Me viene a la mente un artículo que escribió sobre esto último y que me resultó particularmente inspirador. Se preguntaba en él por qué los seres humanos nos preocupábamos tanto por diseccionar el mal, y desarrollamos teorías para entenderlo en todas sus vertientes; y nos dedicábamos tanto menos a entender la naturaleza del bien, que a él le parecía “mucho más interesante”. Sobre la probable esencia del bien, citaba a Vasilly Grossman: “La bondad particular de un individuo hacia otro es una bondad sin testigos, pequeña, sin ideología: podríamos denominarla bondad sin sentido… el amor ciego y mudo, que es el sentido del hombre”. A lo que Gonzalo agregaba a renglón seguido: “Y qué es el amor sino el sentimiento que acompaña al despertar de la alegría”.
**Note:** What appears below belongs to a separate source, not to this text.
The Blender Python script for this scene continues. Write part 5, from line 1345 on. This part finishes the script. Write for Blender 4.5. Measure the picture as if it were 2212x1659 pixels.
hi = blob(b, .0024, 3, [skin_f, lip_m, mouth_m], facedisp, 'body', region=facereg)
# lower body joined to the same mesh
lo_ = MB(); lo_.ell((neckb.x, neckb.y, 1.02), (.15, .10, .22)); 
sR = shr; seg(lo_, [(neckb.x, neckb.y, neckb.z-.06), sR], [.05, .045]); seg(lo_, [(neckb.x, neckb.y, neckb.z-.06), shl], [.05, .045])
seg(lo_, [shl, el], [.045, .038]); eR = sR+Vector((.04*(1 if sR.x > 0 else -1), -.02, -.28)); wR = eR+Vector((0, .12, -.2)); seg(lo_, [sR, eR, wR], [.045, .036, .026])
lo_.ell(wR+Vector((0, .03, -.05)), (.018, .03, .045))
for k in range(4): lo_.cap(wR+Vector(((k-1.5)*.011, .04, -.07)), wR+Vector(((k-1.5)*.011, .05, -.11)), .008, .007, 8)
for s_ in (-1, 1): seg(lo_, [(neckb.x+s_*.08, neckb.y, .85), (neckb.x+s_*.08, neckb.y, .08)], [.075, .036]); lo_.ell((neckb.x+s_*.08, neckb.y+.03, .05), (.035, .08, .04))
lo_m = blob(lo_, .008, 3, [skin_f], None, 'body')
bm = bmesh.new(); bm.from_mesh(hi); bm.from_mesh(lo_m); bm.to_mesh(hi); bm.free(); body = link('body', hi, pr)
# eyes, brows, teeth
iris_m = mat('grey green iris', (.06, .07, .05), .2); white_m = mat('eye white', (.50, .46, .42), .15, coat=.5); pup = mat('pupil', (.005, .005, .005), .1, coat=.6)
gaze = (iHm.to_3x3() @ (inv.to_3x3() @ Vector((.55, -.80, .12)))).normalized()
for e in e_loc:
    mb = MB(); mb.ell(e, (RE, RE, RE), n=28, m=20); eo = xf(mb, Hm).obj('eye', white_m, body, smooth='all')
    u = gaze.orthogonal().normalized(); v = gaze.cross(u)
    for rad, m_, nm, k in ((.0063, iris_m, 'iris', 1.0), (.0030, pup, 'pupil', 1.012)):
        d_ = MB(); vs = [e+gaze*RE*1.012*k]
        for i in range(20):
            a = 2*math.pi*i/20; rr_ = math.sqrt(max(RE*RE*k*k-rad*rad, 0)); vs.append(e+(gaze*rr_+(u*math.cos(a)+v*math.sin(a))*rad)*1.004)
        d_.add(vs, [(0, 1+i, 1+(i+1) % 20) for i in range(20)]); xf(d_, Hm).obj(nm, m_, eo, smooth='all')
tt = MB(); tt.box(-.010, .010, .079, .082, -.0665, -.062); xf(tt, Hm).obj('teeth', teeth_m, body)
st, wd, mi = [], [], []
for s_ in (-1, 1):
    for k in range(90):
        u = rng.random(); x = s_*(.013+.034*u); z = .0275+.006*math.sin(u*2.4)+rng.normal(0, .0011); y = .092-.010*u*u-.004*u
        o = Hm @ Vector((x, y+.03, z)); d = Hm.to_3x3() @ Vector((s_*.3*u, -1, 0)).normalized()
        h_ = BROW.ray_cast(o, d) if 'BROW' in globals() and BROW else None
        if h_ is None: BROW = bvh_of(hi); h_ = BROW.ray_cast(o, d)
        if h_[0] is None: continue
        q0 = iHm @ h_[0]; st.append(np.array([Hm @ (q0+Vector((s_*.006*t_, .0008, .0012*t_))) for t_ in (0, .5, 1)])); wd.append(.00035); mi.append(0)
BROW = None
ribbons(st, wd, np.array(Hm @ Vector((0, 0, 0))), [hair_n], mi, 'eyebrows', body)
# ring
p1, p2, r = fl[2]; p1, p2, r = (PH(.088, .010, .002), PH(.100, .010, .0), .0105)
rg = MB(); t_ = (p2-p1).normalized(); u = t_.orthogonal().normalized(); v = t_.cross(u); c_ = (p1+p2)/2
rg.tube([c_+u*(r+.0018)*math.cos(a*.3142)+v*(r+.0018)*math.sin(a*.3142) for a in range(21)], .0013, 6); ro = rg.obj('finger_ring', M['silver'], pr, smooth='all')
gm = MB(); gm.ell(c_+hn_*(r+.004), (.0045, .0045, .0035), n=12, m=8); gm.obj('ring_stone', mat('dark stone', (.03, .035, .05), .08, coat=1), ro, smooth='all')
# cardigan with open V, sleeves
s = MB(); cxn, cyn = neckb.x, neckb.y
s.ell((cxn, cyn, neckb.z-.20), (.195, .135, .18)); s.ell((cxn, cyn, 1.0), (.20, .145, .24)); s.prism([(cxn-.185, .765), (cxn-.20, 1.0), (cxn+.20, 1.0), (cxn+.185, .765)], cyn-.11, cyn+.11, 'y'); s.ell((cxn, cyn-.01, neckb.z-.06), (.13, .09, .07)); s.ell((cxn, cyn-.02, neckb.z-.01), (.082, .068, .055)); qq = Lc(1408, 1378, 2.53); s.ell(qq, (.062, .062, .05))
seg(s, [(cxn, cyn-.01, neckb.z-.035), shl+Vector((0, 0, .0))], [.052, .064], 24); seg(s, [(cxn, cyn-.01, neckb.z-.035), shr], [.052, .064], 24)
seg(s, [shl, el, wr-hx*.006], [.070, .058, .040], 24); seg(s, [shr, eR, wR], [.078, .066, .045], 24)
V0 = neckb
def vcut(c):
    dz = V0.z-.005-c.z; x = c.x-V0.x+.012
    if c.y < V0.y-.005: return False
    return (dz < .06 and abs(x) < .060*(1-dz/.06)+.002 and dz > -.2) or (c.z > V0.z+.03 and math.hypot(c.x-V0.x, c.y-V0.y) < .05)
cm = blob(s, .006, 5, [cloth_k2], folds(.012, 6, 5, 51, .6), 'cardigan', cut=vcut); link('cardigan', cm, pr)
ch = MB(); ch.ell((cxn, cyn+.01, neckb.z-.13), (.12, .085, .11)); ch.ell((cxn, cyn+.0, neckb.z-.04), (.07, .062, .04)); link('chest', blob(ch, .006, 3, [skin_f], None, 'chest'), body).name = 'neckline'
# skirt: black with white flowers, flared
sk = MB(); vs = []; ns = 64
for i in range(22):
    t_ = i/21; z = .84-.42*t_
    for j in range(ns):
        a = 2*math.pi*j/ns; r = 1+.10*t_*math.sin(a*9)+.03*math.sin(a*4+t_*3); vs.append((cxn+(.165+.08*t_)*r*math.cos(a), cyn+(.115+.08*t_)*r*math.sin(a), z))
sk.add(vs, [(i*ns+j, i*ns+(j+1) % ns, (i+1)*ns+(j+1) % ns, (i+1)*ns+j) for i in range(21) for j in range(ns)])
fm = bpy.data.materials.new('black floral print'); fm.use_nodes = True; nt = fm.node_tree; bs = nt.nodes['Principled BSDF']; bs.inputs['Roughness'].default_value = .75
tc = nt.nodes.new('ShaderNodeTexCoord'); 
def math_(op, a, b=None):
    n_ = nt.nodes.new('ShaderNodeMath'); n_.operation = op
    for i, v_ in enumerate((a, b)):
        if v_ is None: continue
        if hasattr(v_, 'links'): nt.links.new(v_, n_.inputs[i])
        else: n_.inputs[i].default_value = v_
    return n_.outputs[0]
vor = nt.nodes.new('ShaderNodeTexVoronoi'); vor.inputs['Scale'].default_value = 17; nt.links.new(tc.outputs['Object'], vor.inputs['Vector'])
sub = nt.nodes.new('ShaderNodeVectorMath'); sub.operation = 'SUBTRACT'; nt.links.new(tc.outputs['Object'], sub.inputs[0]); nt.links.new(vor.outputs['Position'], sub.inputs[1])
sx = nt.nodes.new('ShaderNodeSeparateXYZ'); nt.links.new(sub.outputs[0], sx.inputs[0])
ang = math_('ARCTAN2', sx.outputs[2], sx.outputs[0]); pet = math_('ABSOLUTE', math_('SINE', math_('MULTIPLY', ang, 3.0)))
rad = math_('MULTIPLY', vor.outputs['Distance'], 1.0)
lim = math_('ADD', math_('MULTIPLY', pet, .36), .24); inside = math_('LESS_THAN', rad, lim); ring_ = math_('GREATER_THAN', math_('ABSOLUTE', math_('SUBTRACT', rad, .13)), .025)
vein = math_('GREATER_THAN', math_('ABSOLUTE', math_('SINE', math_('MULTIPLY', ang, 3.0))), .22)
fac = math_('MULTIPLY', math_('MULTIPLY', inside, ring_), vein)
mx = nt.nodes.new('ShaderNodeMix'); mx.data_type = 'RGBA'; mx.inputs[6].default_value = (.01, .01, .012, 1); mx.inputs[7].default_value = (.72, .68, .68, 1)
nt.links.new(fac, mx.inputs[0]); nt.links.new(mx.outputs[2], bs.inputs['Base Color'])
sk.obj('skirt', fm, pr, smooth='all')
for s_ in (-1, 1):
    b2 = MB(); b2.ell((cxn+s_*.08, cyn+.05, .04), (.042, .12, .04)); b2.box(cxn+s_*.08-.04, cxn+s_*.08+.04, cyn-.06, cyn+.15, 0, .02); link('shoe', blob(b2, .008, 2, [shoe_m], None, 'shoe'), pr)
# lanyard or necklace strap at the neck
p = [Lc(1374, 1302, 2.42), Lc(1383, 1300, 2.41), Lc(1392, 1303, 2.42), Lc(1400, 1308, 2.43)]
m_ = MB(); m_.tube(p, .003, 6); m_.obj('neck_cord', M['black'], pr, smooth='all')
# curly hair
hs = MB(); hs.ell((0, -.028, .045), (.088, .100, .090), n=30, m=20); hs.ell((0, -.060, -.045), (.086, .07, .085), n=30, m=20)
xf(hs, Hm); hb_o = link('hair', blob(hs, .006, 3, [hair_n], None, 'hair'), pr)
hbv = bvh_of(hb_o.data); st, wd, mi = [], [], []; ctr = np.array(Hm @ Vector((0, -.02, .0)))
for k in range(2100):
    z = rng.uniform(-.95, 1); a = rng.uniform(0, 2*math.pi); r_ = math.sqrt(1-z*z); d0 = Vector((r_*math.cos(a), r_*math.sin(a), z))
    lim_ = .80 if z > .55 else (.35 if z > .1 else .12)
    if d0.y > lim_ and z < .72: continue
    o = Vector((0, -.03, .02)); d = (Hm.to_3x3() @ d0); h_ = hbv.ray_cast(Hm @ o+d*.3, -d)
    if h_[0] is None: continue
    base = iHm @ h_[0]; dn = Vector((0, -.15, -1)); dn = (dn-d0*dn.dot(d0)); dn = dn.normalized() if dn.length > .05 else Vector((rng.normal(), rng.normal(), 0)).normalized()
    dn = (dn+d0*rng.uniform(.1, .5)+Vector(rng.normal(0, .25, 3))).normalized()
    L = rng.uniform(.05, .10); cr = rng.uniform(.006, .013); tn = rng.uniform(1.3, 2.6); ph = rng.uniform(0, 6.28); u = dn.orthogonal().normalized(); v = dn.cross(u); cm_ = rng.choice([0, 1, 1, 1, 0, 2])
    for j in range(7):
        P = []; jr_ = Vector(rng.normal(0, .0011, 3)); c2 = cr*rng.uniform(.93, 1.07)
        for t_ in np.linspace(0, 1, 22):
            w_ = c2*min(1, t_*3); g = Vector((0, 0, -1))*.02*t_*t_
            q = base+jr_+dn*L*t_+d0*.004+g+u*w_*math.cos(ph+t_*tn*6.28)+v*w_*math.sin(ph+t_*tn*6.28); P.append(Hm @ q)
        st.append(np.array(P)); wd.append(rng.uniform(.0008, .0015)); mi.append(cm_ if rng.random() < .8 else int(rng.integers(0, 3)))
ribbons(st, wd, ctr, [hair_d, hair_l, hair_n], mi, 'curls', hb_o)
Cuando reflexiono sobre cómo era y veo su recorrido ahora que ya no está, me pregunto si esos más de 40 años que enseñó en las aulas de la Católica en la forma que he descrito (además de en sus libros) no fueron un ejemplo continuado de esa bondad sin testigos. Lo que sí sé es que se siente, precisamente, “un despertar de la alegría” cuando uno lo recuerda como su profesor y reconoce que, mientras exista, tendrá motivos para decirle: muchísimas gracias, maestro.